I again claim: many more problems arise from doing nothing and getting really out of shape, rather than from doing one of the "wrong" things. You know several people that have been injured, i don’t doubt this. But in the US, 40% of adults are obese[1]. Europe is better but still bad (~20%).

[1] https://www.niddk.nih.gov/health-information/health-statisti...

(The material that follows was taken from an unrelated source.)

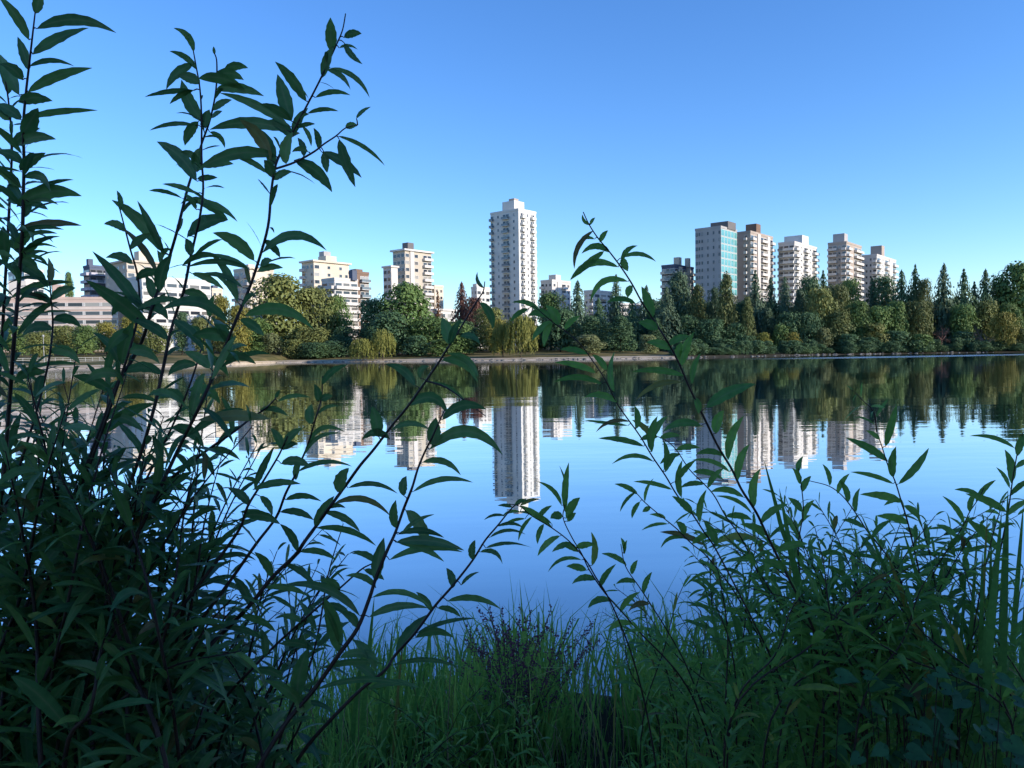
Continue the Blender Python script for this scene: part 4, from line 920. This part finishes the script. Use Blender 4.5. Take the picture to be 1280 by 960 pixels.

Obesity is rather unrelated to exercise, it is about diet primarily; one can do nothing wrt exercise and still be thin. Injuries in terms of suffering are far worse than being unfit (not necessarily obese but not exercising in general), the amount of pain is incomparable.
While I agree that bad pushups are better than no pushups until you fix them, your first paragraph is misinformation. Anatomy is a 2,000 year old science, not a personal opinion. As a point of fact, if someone flares out their elbows when doing pushups, this will cause two things. #1, it will increase recruitment of the chest muscles at the expense of the triceps, which isn't necessarily a problem. But #2, it will place stress on the shoulder joints, and over time, this can lead to shoulder injuries.

There is no good reason to do pushups in a way that will cause joint problems. If you want to build your chest with pushups, the answer is wide grip pushups, not flared elbows. Your parent may find they are quite good at wide grip pushups, this is common because the chest muscles are bigger and stronger than the triceps.

Given sufficient time, a trainer worth their salt will teach you to develop every muscle. They might very well have you do wide grip. But there are definitely incorrect exercises, those are the ones that harm you. Dead lifting with rounded shoulders is a classic example, lots of people ruin their back doing this. I do both standard and wide grip push-ups. Though personally to build the chest I prefer the bench and other forms of chest press.

Ah... so I always though pushups were for my chest, but my triceps always got a workout. So I thought I was doing something wrong. I have shoulder issues so the tricep pushup is probably better for me.